The Government today moved to stop universities and polytechnics cramming students into lecture halls and instead offer incentives to those who produce graduates with good qualifications and job prospects.
In the biggest reforms to tertiary funding in 15 years, the Government wants to stop handing out money for "bums-on-seats" in favour of rewarding performance.
Tertiary Education Minister Michael Cullen proposed future directions for funding universities, polytechnics and private providers at the Beehive this morning.
He said: "Funding will no longer solely be driven by what students decide to enrol in.
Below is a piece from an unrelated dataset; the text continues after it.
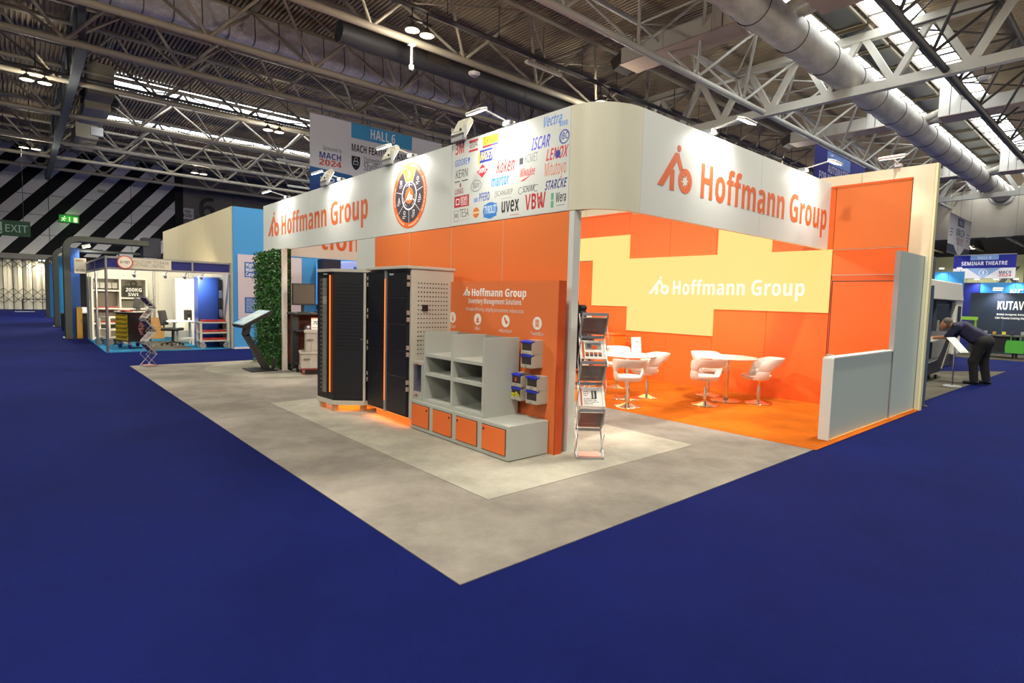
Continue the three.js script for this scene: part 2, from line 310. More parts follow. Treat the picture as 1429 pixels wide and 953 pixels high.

Rather we are moving to a system driven more by outcomes we need so the Government can achieve its economic and social policies."
The aim is to clamp down on low-grade courses, which offer little or no benefit, and instead direct the Government's $2 billion annual funding of the sector towards areas important to New Zealand's economic and social development.
Ministry of Education figures show about 38,000 domestic students completed non-degree courses in 2000. By 2004 that number had risen to more than 80,000.
Over the same period, the numbers completing a bachelors degree rose by fewer than 900 - from 22,217 to 23,109.
But institutions are largely funded on enrolments and those figures do not take into account the vast numbers of students who fail to complete a course.
Other ministry figures show that just 40 per cent of students who began a bachelors degree in 1999 had completed the qualification four years later.
And the controversial sub-degree Cool-IT computer course at Christchurch Polytechnic Institute of Technology (CPIT) enrolled 18,000 students, but only 603 completed the programme.
It is understood the Government wants to move away from bulk-funding institutions for the number of students they attract and concentrate on outcomes, such as student completion and employment rates.
The new funding systems, which will be given to the sector for consultation, are likely to see a divide created between universities and polytechnics, private providers, wananga and colleges of education.
The Government wants to establish different funding streams for the different pathways through the tertiary sector. The proposals are part of its tertiary strategy, which puts quality teaching, learning and research at the top of the priority list.
But it is also likely to signal potential winners and losers in the battle for a share of the annual funding pot.
It comes after several high-profile funding blowouts where institutes enrolled huge numbers of students for low-grade courses.
CPIT received $15 million in Government funding for its Cool-IT course, and Te Wananga o Aotearoa was given $156 million for courses in 2004, which included a home-study programme for new immigrants.
In August last year the Government announced a short-term fix, including prohibiting any certificate- or diploma-level course growing by more than 200 equivalent full-time students in any 12-month period unless approved in advance.
Today's plans are intended to be long-term solutions, but are unlikely to mean any significant new injection of money.
Dr Neil Barns, president of the Institutes of Technology and Polytechnics, said before the announcement that there was a degree of apprehension in the sector.
"We are not sure what's going to be in it [the scheme], other than differentiating the sector with funding systems. The question people are asking is how is that going to be done."
National's education spokesman, Bill English, said the Government had wasted "literally hundreds of millions on their failed experiments".